His decision is the latest in a cultural backlash against Denmark which on Tuesday passed the measures aimed at deterring refugees from seeking asylum.

Cartoons in newspapers around the world lambasted the move, including one by Steve Bell in Britain's Guardian showing Danish Prime Minister Lars Lokke Rasmussen wearing a Nazi-like uniform.

Ai, known for his criticism of China's human rights record, said in an Instagram post on Wednesday he was shocked the Danish government had "decided to seize refugees' private property".

"As a result of this regrettable decision, I must withdraw from your exhibition "A New Dynasty.Created In China" to express my protest of the Danish government's decision," Ai said, addressing exhibition organizers at art museum ARoS in Aarhus.

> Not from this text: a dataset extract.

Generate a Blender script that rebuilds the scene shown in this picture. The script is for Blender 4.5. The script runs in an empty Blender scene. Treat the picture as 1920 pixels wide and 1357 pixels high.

"The way I can protest is that I can withdraw my works from that country. It is very simple, very symbolic — I cannot co-exist, I cannot stand in front of these people, and see these policies," he told The Guardian.

"It is a personal act, very simple; an artist trying not just to watch events but to act, and I made this decision spontaneously."

Ai's work "Yu Yi", a 12-meter-long man made of bamboo, is part of the exhibition of Chinese contemporary art which ARoS has run since November. It was due to end in May.

"We are now awaiting further developments," the museum said.

Ai said he was also closing his exhibition "Ruptures" at the Faurschou Foundation in Copenhagen.

The prime minister's office and the Culture Ministry did not immediately respond to requests for comment.

Last year Ai accused Lego of censorship after the Danish toymaker initially declined to fulfill a bulk order for him due to his political activism. Lego later dropped restrictions.